Face ao atual cenário,
onde o investimento na energia renovável travou e a capacidade instalada de
produção elétrica fóssil continua a aumentar, a solução parece estar na
retomada e reforço dos apoios públicos às energias renováveis na forma de
preços garantidos, créditos fiscais ou crédito subsidiado. Este é um modelo de
redução de riscos ao investimento privado, que procura incentivar os
investidores privados com poucos ou nenhum mecanismos de disciplina,
nomeadamente na necessária penalização dos combustíveis fósseis. Embora
possamos ter mais investimento na geração de eletricidade renovável, sem o
planejamento necessário, que articule tal investimento com outras fases
produtivas, a sobreprodução emerge e os gargalos multiplicam-se, como tem sido
o caso.
A produção de
eletricidade necessita de planejamento, coordenação e mobilização maciça de
capital, algo que só o Estado consegue. Se seguirmos a útil grelha analítica
deste artigo, os problemas de conhecimento, precaução e dependência de
trajetória de agentes privados coordenados por mercados são facilmente
traduzidos no caso da energia elétrica em preços voláteis, lucros incertos e
prevalência da indústria “fóssil” no mercado energético. De fato, a experiência
histórica mostra a importância da verticalização, propriedade pública,
financiamento na construção de redes robustas de provisão de eletricidade.

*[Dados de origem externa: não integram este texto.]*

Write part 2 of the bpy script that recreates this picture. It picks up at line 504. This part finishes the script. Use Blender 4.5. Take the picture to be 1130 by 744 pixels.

Veja-se a diferença entre o Brasil, que seguindo este modelo, com empresas
públicas, como a Eletrobras e o BNDES, construiu uma rede nacional de produção e
transmissão de eletricidade notável, que só deixa de fora Roraima, e os EUA,
que ainda hoje não consegue ter o país interligado (daí os problemas no Texas
em 2021). Ainda no Brasil, vale a pena lembrar que foi a desverticalização,
privatização e liberalização do setor no governo de Fernando Henrique Cardoso
que levaram à quebra do investimento no setor e aos famosos apagões do início
do século.
Ao contrário do que
Christophers argumenta no final do seu livro, a necessidade de provisão pública
de eletricidade não nasce da natureza desta mercadoria, que o autor, inspirado
por Karl Polanyi, afirma como fictícia que a tornaria distinta de outras mercadorias.
O problema não está exclusivamente na sua materialidade ou significado
histórico (energia como algo natural e essencial), mas na forma como a sua
materialidade se combina com relações de produção específicas e historicamente
determinadas num dado sistema de provisão, onde vários agentes (Estado,
produtores, consumidores, trabalhadores) interagem. Como este artigo de Matthew
Huber e Fred Stafford argumenta, a transição energética implica uma solução
centralizada para os problemas técnicos de intermitência da produção de energia
solar e eólica. Verticalização, propriedade pública e construção de redes
elétricas robustas e extensas são condições necessárias ao investimento nas
renováveis, devidamente combinadas com outras fontes de energia com baixas emissões.
Mas tal modelo de transição necessita da mobilização da classe trabalhadora
para vingar. Tradicionalmente mais organizada e sindicalizada nestes setores,
só ela pode emergir um sujeito político capaz de forçar a transição energética
no sentido do interesse coletivo, ao invés do lucro.